I had the chance to visit Penang for the first time last week. What a fantastic city. I rode the bike a lot and probably had my best Chinese meal ever. I definitely want to come back for more.
As a free port whose development turned a sparsely populated island into one of the biggest cities in Southeast Asia, it attracted traders from all over Asia.
For most of its history, Penang was a majority Chinese city. Only recently have the Malay drew level with the Chinese — both groups now constitute about 40% of the population. Besides these two dominant groups, colonial Penang hosted a large contingent of Indians, British, Armenian, Jewish and many other peoples from around the world.

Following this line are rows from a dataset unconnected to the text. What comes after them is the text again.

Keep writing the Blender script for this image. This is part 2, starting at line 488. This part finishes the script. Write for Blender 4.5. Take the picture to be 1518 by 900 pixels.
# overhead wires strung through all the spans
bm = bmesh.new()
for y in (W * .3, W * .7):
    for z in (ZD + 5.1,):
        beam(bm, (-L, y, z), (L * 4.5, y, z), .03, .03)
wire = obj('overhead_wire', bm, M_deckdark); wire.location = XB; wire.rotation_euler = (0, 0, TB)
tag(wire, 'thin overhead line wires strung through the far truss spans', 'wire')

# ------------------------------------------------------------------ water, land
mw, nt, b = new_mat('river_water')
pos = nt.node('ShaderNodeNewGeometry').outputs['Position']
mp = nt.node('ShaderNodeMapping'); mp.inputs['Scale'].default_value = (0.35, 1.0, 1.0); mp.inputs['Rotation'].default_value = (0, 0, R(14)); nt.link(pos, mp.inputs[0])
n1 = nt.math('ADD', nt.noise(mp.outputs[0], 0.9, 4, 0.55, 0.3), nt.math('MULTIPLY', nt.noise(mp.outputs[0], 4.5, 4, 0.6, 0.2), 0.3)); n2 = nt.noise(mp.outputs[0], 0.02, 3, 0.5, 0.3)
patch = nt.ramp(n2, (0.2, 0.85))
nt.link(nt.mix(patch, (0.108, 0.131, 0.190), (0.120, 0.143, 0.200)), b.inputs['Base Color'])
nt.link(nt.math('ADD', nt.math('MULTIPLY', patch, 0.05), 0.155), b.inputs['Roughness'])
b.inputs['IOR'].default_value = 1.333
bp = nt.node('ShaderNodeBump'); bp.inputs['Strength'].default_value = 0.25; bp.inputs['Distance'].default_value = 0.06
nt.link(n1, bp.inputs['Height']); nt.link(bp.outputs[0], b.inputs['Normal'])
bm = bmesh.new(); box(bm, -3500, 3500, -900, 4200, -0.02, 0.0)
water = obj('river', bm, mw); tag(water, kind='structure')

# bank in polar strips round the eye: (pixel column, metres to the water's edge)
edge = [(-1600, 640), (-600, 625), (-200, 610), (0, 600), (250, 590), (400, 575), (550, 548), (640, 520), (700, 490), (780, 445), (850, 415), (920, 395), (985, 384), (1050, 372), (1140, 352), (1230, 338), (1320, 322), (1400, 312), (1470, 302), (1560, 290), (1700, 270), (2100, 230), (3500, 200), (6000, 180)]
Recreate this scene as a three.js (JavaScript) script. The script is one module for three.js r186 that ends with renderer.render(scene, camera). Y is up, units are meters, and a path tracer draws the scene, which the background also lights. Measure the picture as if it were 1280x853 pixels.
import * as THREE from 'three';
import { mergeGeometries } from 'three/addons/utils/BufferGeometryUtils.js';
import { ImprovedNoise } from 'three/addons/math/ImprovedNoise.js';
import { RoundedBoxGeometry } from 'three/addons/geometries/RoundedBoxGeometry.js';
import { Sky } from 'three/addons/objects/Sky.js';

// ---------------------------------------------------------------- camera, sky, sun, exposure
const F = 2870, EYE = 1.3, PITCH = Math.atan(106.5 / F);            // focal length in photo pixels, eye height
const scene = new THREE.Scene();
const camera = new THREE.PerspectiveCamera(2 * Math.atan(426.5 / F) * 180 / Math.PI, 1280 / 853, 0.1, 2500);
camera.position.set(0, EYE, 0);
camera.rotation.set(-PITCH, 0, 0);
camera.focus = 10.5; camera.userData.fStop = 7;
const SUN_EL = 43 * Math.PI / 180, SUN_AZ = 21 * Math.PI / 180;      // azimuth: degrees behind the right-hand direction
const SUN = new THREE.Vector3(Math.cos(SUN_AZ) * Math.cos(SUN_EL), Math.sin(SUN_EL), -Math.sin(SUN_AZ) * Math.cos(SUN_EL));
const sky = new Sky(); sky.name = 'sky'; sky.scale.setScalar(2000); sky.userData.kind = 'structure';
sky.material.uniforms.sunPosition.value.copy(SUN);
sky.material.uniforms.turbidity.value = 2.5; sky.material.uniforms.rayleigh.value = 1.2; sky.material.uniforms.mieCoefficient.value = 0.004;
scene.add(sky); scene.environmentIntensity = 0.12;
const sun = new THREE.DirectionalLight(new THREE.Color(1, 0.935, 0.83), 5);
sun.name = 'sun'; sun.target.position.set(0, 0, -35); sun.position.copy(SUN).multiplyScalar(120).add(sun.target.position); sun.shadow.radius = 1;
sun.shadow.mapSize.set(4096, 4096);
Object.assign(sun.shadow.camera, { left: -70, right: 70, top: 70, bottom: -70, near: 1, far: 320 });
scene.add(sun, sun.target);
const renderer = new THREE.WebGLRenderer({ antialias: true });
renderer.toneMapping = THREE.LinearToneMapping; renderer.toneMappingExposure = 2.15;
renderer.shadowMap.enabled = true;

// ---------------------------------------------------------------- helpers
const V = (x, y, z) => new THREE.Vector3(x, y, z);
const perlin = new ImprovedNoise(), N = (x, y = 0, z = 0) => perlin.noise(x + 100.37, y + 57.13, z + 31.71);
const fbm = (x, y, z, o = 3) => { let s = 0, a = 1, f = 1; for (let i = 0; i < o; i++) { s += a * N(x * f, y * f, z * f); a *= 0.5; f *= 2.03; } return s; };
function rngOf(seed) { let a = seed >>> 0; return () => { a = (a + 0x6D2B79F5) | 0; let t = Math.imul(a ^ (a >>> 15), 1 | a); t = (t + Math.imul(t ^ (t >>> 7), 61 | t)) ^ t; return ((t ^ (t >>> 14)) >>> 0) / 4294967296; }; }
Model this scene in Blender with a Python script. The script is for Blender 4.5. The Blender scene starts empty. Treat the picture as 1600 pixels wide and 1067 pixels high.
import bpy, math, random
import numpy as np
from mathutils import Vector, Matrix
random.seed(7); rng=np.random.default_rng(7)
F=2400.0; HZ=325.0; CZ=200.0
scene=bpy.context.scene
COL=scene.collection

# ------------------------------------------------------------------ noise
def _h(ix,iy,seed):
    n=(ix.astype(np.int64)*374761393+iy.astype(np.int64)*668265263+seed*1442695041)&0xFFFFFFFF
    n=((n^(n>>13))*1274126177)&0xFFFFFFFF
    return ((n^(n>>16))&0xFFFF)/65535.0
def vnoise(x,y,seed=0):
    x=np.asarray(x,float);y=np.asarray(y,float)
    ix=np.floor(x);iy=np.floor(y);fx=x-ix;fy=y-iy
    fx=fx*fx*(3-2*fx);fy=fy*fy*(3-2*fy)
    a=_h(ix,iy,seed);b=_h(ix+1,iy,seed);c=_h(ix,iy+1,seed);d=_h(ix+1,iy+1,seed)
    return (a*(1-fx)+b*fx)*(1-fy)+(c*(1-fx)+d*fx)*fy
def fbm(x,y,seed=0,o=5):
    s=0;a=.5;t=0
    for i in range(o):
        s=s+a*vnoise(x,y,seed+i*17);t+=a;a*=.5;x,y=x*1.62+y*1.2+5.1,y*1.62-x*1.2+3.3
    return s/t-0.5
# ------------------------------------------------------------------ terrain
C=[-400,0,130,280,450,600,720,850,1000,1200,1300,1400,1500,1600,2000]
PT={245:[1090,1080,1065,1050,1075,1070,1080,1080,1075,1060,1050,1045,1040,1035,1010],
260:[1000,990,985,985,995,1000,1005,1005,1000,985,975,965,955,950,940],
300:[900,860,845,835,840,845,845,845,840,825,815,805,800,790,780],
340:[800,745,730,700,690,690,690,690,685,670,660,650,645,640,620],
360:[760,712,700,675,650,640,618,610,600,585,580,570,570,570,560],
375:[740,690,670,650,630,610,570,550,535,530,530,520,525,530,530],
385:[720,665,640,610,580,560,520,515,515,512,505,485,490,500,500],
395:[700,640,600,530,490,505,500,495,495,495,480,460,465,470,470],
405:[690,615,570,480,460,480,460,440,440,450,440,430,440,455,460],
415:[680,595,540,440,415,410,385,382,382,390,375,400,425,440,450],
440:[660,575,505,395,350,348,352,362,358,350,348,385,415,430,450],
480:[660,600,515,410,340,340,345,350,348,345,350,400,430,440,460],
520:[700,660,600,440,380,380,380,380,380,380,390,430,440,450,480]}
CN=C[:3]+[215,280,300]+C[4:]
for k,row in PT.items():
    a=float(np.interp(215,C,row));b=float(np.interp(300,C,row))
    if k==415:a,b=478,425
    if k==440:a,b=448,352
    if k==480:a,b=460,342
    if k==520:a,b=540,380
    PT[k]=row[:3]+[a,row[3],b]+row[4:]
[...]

The different people didn’t mingle much beyond the marketplace, echoing the “plural society” Furnivall saw in Rangoon.
Post-independence Burma dealt with the problems of this plural society by driving out hundreds of thousands of Indians and Chinese. In Malaysia demographic realities were obviously very different.
And almost two centuries of (almost) peaceful co-existence between these different groups has made Penang one of the most multicultural cities I have ever been to. And the food…
A comparison between Penang and Rangoon seems interesting at any rate (on top of the analysis I attempted comparing Kuala Lumpur and Yangon), and this book should hopefully soon be in my library.
Several large Chinese clans migrated here, including the Khoo, whose clan house is one of the best sights in the city. I stayed right next to it on Armenian Street, itself a beautiful stretch of mainly Chinese shophouses.
Heritage architecture re-interpreted… There surely is a larger body of architectural source material than in Yangon. However, I did not see a dedicated architectural guide, but then I didn’t look very hard either.
There certainly were some interesting postwar structures, although Penang obviously lacks the symbolism of KL’s Merdeka architecture.